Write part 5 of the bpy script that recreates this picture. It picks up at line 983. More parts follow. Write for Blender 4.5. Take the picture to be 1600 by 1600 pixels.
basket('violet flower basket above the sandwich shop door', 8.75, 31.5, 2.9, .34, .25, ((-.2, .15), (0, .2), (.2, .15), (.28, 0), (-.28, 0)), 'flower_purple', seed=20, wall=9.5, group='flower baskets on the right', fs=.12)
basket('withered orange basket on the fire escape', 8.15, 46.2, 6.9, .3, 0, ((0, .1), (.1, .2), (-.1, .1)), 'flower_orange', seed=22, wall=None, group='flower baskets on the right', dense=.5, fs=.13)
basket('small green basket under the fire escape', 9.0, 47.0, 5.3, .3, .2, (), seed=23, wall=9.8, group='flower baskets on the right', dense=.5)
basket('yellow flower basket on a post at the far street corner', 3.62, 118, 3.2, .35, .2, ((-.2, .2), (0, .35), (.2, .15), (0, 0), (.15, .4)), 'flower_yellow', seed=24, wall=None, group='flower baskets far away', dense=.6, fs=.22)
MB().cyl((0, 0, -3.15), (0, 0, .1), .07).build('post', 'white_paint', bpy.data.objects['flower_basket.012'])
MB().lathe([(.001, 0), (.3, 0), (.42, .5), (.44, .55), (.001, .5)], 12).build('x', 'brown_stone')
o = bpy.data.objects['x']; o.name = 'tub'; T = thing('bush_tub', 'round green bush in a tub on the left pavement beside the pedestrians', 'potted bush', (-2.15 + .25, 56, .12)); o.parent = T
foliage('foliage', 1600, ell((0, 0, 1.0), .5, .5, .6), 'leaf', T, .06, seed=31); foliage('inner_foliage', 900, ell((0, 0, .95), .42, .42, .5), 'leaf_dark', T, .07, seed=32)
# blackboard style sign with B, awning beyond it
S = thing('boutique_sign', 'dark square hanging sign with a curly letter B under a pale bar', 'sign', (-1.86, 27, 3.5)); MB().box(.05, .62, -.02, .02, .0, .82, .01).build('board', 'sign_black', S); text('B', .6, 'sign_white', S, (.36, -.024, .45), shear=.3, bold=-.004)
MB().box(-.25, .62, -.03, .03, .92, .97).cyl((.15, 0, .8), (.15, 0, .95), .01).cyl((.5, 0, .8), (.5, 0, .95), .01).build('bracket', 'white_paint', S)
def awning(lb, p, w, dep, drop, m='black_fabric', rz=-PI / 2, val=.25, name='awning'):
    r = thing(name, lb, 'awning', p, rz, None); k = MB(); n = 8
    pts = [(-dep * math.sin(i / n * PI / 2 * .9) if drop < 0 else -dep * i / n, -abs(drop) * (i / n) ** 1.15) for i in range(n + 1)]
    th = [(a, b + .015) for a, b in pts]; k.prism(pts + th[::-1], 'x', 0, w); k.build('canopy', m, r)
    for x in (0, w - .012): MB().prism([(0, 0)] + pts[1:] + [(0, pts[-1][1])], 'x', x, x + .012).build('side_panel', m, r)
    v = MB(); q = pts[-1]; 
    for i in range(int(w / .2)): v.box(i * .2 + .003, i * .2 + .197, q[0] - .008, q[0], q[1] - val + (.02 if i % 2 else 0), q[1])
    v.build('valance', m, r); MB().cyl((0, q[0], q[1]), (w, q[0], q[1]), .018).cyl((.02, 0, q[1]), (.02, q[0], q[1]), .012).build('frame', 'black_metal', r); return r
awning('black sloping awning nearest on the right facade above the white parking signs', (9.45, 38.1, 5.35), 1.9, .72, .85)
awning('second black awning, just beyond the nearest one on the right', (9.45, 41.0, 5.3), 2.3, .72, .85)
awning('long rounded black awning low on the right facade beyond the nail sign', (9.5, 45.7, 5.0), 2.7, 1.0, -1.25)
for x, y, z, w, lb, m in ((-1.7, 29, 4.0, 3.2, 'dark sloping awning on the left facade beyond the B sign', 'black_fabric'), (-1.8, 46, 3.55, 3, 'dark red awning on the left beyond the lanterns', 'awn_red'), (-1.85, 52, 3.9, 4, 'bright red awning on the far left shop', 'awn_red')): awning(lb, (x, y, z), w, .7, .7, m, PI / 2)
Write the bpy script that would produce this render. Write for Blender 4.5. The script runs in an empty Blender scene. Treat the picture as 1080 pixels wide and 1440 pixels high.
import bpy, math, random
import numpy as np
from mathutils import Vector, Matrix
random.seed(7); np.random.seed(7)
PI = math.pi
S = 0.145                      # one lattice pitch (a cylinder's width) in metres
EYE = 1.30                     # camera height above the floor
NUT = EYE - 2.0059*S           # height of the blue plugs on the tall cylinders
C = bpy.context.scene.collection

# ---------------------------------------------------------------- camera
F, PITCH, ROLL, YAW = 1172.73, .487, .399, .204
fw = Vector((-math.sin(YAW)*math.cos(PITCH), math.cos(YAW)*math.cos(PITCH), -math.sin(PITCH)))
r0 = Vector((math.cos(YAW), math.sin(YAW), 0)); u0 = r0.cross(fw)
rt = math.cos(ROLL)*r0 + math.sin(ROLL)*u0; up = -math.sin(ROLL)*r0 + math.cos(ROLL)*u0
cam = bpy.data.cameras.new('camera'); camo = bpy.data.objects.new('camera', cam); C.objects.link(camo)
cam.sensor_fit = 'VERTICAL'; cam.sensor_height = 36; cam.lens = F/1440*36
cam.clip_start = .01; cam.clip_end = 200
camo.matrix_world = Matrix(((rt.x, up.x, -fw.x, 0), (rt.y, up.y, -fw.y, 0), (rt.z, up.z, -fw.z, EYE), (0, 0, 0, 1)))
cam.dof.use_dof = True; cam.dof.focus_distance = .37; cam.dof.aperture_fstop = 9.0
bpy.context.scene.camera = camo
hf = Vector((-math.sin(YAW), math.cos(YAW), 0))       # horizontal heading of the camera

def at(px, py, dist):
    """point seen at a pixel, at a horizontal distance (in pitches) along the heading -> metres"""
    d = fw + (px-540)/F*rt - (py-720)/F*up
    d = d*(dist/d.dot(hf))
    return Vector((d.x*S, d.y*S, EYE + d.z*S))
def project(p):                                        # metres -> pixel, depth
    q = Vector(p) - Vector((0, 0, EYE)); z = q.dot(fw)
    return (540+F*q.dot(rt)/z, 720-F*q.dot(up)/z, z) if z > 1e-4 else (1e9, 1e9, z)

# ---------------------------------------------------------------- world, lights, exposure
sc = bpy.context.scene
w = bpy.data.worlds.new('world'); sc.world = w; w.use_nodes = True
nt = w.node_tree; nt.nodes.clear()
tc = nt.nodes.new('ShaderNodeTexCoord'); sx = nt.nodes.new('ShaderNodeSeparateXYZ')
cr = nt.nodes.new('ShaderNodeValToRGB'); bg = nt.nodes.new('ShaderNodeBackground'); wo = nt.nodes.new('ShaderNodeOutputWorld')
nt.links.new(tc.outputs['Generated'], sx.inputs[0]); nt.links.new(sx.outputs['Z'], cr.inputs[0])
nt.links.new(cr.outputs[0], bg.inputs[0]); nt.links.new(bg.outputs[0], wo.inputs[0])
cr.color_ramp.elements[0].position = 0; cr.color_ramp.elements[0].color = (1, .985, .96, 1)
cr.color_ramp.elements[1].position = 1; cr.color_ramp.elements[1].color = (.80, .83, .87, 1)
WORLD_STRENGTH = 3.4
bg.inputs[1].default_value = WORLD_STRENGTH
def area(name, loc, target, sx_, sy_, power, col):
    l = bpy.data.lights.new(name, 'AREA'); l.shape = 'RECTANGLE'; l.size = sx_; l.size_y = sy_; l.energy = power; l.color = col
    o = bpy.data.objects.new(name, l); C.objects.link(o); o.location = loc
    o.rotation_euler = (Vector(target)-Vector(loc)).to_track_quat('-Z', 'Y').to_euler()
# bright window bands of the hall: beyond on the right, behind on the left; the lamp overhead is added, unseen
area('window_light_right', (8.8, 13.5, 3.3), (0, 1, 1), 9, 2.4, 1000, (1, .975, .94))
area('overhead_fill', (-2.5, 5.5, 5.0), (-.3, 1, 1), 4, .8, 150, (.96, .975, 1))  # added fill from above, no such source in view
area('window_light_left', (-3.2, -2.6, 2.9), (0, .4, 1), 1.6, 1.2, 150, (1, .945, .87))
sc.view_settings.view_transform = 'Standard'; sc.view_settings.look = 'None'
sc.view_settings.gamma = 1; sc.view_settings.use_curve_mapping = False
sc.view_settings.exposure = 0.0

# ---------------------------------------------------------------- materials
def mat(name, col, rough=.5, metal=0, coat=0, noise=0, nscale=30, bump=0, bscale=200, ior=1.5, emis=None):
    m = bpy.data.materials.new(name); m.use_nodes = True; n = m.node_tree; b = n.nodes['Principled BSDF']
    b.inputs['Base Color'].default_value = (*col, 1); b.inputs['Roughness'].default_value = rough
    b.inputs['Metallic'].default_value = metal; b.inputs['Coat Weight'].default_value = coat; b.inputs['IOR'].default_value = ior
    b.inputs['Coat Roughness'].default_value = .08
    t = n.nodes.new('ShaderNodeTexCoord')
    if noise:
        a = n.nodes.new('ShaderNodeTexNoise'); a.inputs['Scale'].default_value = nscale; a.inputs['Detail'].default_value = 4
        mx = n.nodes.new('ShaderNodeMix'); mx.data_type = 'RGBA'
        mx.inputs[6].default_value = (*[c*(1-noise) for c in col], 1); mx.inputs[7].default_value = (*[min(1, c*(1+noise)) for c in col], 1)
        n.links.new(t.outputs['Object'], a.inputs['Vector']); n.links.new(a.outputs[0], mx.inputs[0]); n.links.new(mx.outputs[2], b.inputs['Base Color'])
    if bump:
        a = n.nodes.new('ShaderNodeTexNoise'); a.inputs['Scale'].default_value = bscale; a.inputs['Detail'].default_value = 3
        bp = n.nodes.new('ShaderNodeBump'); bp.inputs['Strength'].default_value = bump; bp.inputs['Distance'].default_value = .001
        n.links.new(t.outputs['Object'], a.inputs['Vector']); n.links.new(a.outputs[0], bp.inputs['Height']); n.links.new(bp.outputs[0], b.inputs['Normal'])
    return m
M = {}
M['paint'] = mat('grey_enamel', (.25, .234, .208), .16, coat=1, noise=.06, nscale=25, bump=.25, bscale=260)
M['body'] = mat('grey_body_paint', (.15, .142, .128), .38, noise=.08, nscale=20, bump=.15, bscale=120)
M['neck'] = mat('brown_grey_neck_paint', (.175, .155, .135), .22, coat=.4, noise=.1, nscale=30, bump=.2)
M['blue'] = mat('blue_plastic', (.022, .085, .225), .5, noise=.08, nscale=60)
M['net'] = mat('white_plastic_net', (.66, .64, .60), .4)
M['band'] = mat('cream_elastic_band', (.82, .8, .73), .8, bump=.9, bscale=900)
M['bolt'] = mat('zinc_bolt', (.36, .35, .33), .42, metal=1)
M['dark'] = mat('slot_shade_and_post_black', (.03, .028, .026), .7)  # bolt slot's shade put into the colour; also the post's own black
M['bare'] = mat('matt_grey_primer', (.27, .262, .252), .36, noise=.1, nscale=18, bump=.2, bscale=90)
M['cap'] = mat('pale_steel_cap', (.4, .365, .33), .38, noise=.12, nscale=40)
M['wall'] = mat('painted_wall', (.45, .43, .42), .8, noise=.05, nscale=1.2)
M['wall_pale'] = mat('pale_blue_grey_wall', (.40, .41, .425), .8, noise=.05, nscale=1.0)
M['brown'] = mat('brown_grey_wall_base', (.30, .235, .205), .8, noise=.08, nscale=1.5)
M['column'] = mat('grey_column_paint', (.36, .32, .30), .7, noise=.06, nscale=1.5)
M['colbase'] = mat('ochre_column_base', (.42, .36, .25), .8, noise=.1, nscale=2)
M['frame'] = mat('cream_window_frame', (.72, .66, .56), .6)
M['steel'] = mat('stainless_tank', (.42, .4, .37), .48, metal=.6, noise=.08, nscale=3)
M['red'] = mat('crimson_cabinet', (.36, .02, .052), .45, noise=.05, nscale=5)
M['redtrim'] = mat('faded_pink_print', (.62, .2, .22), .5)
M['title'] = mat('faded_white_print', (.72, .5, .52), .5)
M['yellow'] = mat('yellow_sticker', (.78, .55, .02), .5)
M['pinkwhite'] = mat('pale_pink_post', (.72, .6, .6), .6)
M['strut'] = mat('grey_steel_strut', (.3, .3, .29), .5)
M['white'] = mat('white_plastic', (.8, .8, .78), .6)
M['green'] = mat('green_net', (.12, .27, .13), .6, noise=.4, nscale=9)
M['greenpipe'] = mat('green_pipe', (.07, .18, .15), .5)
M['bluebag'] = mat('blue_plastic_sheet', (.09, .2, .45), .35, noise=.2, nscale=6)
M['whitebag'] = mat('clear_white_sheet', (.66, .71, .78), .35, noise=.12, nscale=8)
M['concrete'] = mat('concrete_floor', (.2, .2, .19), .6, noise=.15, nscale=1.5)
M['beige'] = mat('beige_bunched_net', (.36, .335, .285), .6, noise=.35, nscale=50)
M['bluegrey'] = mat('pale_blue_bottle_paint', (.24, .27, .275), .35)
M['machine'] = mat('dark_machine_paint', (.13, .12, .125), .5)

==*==

Task details =>
Retype, word for word, every line from the line with "Write the bpy" to the line with "C = bpy.context.scene.collection", inclusive. Add nothing.

Solution below =>
Write the bpy script that would produce this render. Write for Blender 4.5. The script runs in an empty Blender scene. Treat the picture as 1080 pixels wide and 1440 pixels high.
import bpy, math, random
import numpy as np
from mathutils import Vector, Matrix
random.seed(7); np.random.seed(7)
PI = math.pi
S = 0.145                      # one lattice pitch (a cylinder's width) in metres
EYE = 1.30                     # camera height above the floor
NUT = EYE - 2.0059*S           # height of the blue plugs on the tall cylinders
C = bpy.context.scene.collection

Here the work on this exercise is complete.